Mechatronics Lab Professor — SJSU
Photoresistor
Analog sensing lab using photoresistors (LDRs) to teach voltage dividers, ADC resolution, and light-based threshold detection with Arduino.
Lab 5: Photoresistor introduced students to analog sensing and the analog-to-digital conversion pipeline on the Arduino. Using a light-dependent resistor (LDR) in a voltage divider circuit, students explored how physical phenomena (ambient light intensity) translate into measurable electrical signals and, ultimately, digital values in software.
The lab walked through the theory of photoresistive materials, the relationship between illuminance (lux) and resistance, and how the voltage divider equation maps that resistance change to a 0–5 V signal readable by the ATmega328P's 10-bit ADC. Students observed the non-linear characteristic curve of the LDR and discussed linearization techniques, including lookup tables and logarithmic fitting.
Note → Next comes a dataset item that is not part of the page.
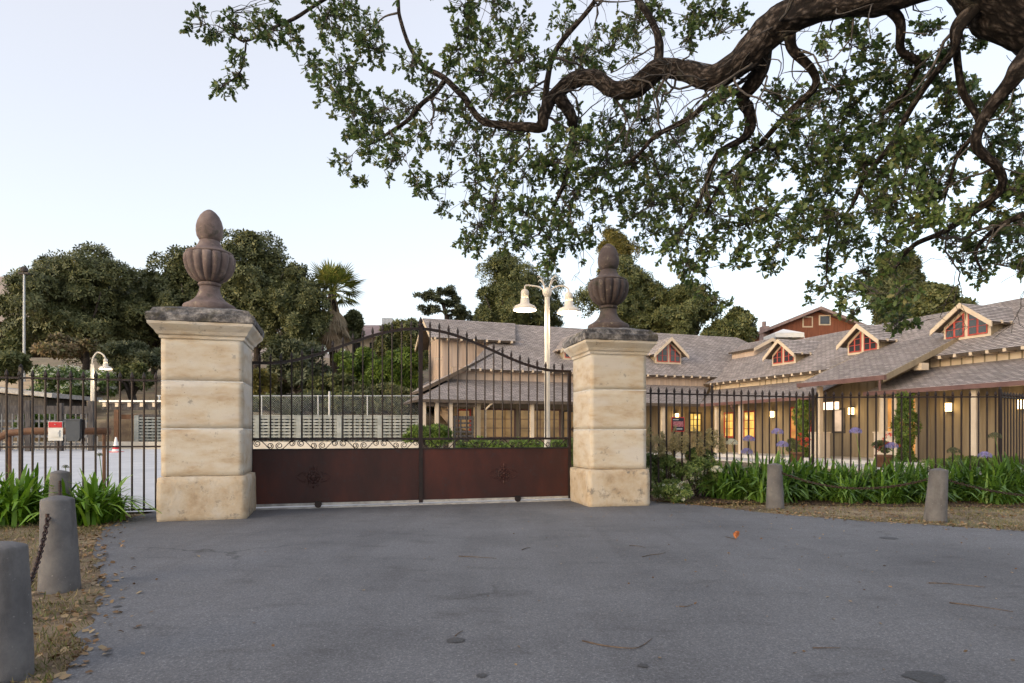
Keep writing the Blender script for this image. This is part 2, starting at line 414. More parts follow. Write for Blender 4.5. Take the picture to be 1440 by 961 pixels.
M = dict(
    asphalt=mat_asphalt(), stone=mat_stone(), plinth=mat_plinth(), cap=mat_cap(), urn=mat_urn('urn_purple_stone', 1.0), urn2=mat_urn('urn_mossy_stone', .55), shingle=mat_shingle(),
    rust=mat_rust(), bark=mat_bark(), oakbark=mat_oak_bark(), ground=mat_ground(),
    mortar=nmat('pale_mortar', (.50, .49, .47), (.62, .61, .59), 9, .9),
    oil=nmat('oil_darkened_asphalt', (.018, .018, .02), (.06, .06, .066), 75, .6, .5, 75, .006),
    mulch=nmat('bark_mulch', (.035, .02, .015), (.13, .075, .05), 26, .95, .8, 50, .03),
    iron=nmat('painted_iron', (.008, .005, .006), (.024, .011, .010), 9, .55, .2, 60, .003, .2),
    track=nmat('galvanised_track', (.25, .24, .24), (.42, .41, .40), 8, .6),
    plaza=mat_concrete('plaza_concrete', (.44, .45, .48), (.58, .59, .61)),
    walk=mat_concrete('walkway_concrete', (.46, .44, .42), (.60, .58, .55)),
    curb=mat_concrete('kerb_concrete', (.42, .38, .32), (.56, .52, .45)),
    bollard=mat_bollard(),
    chain=nmat('rusty_chain', (.02, .012, .011), (.06, .032, .028), 40, .7, metal=.4),
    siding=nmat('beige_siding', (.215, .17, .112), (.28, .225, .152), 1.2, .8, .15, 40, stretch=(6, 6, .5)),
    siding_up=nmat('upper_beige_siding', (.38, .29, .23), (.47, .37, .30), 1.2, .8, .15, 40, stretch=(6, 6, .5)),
    trim=nmat('cream_trim', (.52, .42, .31), (.60, .50, .38), 3, .7),
    post=nmat('porch_post_paint', (.50, .41, .31), (.58, .49, .38), 3, .7),
    fascia=nmat('maroon_gutter', (.11, .055, .05), (.16, .085, .075), 3, .5),
    soffit=nmat('dark_soffit_wood', (.06, .045, .035), (.10, .075, .055), 6, .85, stretch=(1, 1, 1)),
    red=nmat('red_window_frame', (.36, .045, .035), (.46, .07, .05), 3, .5),
    dglass=None,
    wood_dark=nmat('weathered_dark_wood', (.035, .032, .034), (.10, .09, .085), 5, .9, .4, 40, stretch=(4, 4, .6)),
    wood_grey=nmat('silvered_wood', (.10, .10, .105), (.20, .20, .205), 5, .9, .3, 40),
    wood_brown=nmat('brown_rail_wood', (.10, .045, .022), (.18, .085, .04), 5, .7),
    wood_red=nmat('redwood_siding', (.14, .045, .022), (.22, .075, .038), 1.5, .8, stretch=(5, 5, .6)),
    crib=nmat('pale_crib_concrete', (.20, .215, .205), (.31, .325, .31), 3, .9, .3, 30),
    galv=nmat('galvanised_pipe', (.38, .40, .42), (.50, .52, .54), 6, .5, metal=.4),
    lamp_paint=nmat('cream_lamp_paint', (.56, .50, .42), (.66, .60, .52), 3, .5),
    white=nmat('white_paint', (.72, .71, .70), (.80, .79, .78), 3, .6),
    mauve=nmat('mauve_roof', (.20, .14, .14), (.28, .21, .20), 2, .9),
    redpaint=nmat('sign_red', (.55, .015, .025), (.60, .02, .03), 3, .5),
    bluegrey=nmat('callbox_plastic', (.055, .065, .085), (.08, .092, .115), 5, .5),
    navy=nmat('sign_navy', (.012, .012, .03), (.018, .018, .04), 5, .5),
    pinkred=nmat('sign_pink_red', (.36, .08, .10), (.55, .22, .24), 60, .6, lo=.45, hi=.55),
    hill=nmat('dry_hill_grass', (.27, .21, .17), (.40, .32, .26), .012, .95),
    tanslope=nmat('dry_slope', (.36, .27, .18), (.48, .38, .27), .8, .95),
    bulb=emat('lit_bulb', (1.0, .88, .68), 14.0), lampglow=emat('lit_wall_lamp', (1.0, .72, .32), 3.0),
    win_yellow=mat_window('lit_window_yellow', (1.0, .60, .13), .62, 0), win_dim=mat_window('lit_window_dim', (.50, .29, .11), .26, 0),
    win_orange=mat_window('lit_entry_orange', (1.0, .42, .10), .45, 0), win_cream=mat_window('lit_notice_board', (.95, .66, .44), .5, 0),
    lantern=emat('lit_sign_box', (1.0, .72, .5), 1.0),
    oakleaf=leafmat('oak_leaves', [(.050, .092, .034), (.080, .135, .048), (.11, .17, .062), (.15, .205, .078), (.19, .18, .085)], .3, .45),
    treeleaf=leafmat('evergreen_oak_foliage', [(.065, .080, .040), (.10, .115, .056), (.138, .152, .072), (.18, .185, .09)], .15),
    treeleaf2=leafmat('mid_green_foliage', [(.065, .082, .036), (.095, .115, .048), (.13, .145, .060), (.17, .172, .075)], .15),
    yellowleaf=leafmat('yellow_green_foliage', [(.12, .12, .03), (.18, .16, .05), (.22, .18, .06)], .2),
    bushleaf=leafmat('bright_bush_foliage', [(.07, .12, .02), (.11, .17, .03), (.15, .21, .045)], .2),
    shrubleaf=leafmat('garden_shrub_foliage', [(.07, .12, .035), (.12, .19, .055), (.19, .26, .09), (.28, .33, .14)], .2),
    greyleaf=leafmat('grey_green_foliage', [(.06, .075, .04), (.09, .105, .06), (.12, .13, .08)], .15),
    drybrush=leafmat('dry_brush', [(.16, .12, .08), (.22, .17, .10), (.14, .15, .07)], .1),
    palmleaf=leafmat('palm_fronds', [(.10, .14, .03), (.17, .20, .045), (.26, .24, .07)], .2),
    palmdead=leafmat('dead_palm_skirt', [(.26, .19, .13), (.36, .27, .20), (.44, .36, .28)], .1),
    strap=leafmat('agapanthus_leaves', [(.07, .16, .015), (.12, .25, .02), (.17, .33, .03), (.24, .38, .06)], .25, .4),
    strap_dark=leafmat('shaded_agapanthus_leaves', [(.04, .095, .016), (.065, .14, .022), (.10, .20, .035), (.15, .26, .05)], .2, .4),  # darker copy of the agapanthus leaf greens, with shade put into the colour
    blue=leafmat('blue_florets', [(.18, .18, .50), (.26, .25, .60), (.32, .30, .62)], .3),
    whitefl=leafmat('white_florets', [(.70, .70, .68), (.80, .80, .76)], .3),
    paleplume=leafmat('pale_plumes', [(.34, .28, .16), (.42, .36, .2)], .2),
    redfl=leafmat('red_flowers', [(.55, .03, .03), (.65, .08, .05)], .2),
    grass=leafmat('dry_grass', [(.16, .12, .06), (.24, .19, .10), (.30, .25, .14), (.10, .13, .035), (.13, .17, .05)], .15),
    litter=leafmat('fallen_leaves', [(.14, .075, .035), (.22, .13, .07), (.30, .20, .12), (.36, .28, .19)], .1),
    twigbark=nmat('grey_twig_bark', (.04, .034, .031), (.10, .088, .082), 14, .9),
    twig=nmat('dead_twig', (.05, .035, .028), (.12, .085, .06), 20, .9),
    orangeleaf=nmat('orange_dead_leaf', (.30, .09, .03), (.42, .16, .06), 20, .7),
)
g_, n_, b_ = newmat('dark_window_glass')
b_.inputs['Base Color'].default_value = (.03, .03, .035, 1); b_.inputs['Roughness'].default_value = .06; b_.inputs['Specular IOR Level'].default_value = .8
M['dglass'] = g_

# ------------------------------------------------------------------ terrain
def sstep(a, b, x):
    t = min(1, max(0, (x - a) / (b - a))); return t * t * (3 - 2 * t)
def hgt(x, y):
    if y < 12: return 0.0
    L = 1 - sstep(-4.5, 1.5, x)
    t = min(1, (y - 12) / 17)
    z = .58 * t * L + .12 * t * (1 - L)
    if y > 29.6:
        z += L * (1.35 * sstep(29.8, 31.2, y) + .19 * max(0, min(y, 75) - 31.5))
    z += (1 - L) * .25 * max(0, min(y, 80) - 50)
    return z
def sheet(xs, ys, hf, uvs=False):
    mb = MB(); nx = len(xs)
    vs = [(x, y, hf(x, y)) for y in ys for x in xs]
    fs = [(j * nx + i, j * nx + i + 1, (j + 1) * nx + i + 1, (j + 1) * nx + i) for j in range(len(ys) - 1) for i in range(nx - 1)]
    return mb.add(vs, fs)
xs = [-1500, -700, -300, -150, -90] + [x * 1.25 for x in range(-48, 49)] + [90, 150, 300, 700, 1500]
ys = [-400, -150, -60, -25] + [y * 1.25 for y in range(-10, 70)] + [95, 110, 140, 200, 400, 900, 1500]
tag(sheet(xs, ys, lambda x, y: hgt(x, y) - (0.05 if 11 < y < 31 and x < 4 else 0)).build('ground', M['ground'], smooth=True), kind='structure')

# asphalt drive: outline in metres, road side behind the camera
DL = [(-30, 1.0), (-9, 1.2), (-4, 1.6), (-2.6, 2.3), (-2.36, 2.9), (-2.38, 3.36), (-2.52, 3.70), (-2.76, 4.15), (-3.18, 4.92), (-3.98, 6.13), (-4.97, 7.65), (-5.50, 8.60), (-5.72, 9.25), (-5.86, 9.9)]
DR = [(2.60, 12.3), (2.95, 12.0), (3.5, 11.4), (4.03, 10.64), (4.36, 10.2), (5.25, 9.45), (6.04, 9.0), (6.78, 8.48), (8.5, 7.7), (12, 6.6), (30, 4.5)]
def rag(pts, amp, k, seed):
    out = []
    for i in range(len(pts) - 1):
        for j in range(k):
            t = j / k; x = pts[i][0] * (1 - t) + pts[i + 1][0] * t; y = pts[i][1] * (1 - t) + pts[i + 1][1] * t
            w = amp * (mnoise.noise((x * 3, y * 3, seed)) + .6 * mnoise.noise((x * 11, y * 11, seed)))
            out.append((x + w, y + w * .6))
    return out + [pts[-1]]
drive_poly = rag(DL, .07, 8, 1.0) + [(-5.9, 10.66), (-4.43, 10.98), (1.14, 12.52), (1.9, 12.75)] + rag(DR, .07, 8, 2.0) + [(30, -30), (-30, -30)]
tag(MB().add([(x, y, .008) for x, y in drive_poly], [tuple(range(len(drive_poly)))]).build('driveway', M['asphalt']), kind='structure')

# pale courtyard behind the gate
GA = 15.55
def gline(x): return 10.92 + (x + 4.43) * math.tan(R(GA))
def plaza_h(x, y): return hgt(x, y) + .012
pxs = [-26 + .8 * i for i in range(37)]
mbp = MB(); rows = 24; vs = []
for j in range(rows + 1):
    for x in pxs:
        y0 = gline(x) if x > -5.9 else 10.62 + (x + 5.9) * .30
        y = y0 + (29.2 - y0) * j / rows
        vs.append((x, y, plaza_h(x, y)))
nx = len(pxs)
mbp.add(vs, [(j * nx + i, j * nx + i + 1, (j + 1) * nx + i + 1, (j + 1) * nx + i) for j in range(rows) for i in range(nx - 1)])
tag(mbp.build('courtyard_paving', M['plaza'], smooth=True), kind='structure')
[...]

Practical exercises included building a light-level meter with serial output, implementing threshold-based control (e.g., turning on an LED when ambient light drops below a set point), and exploring hysteresis to prevent oscillation near the switching threshold. The lab reinforced the broader course theme of integrating software codes into hardware systems, ensuring students grasped real-time sensor-to-actuator workflows.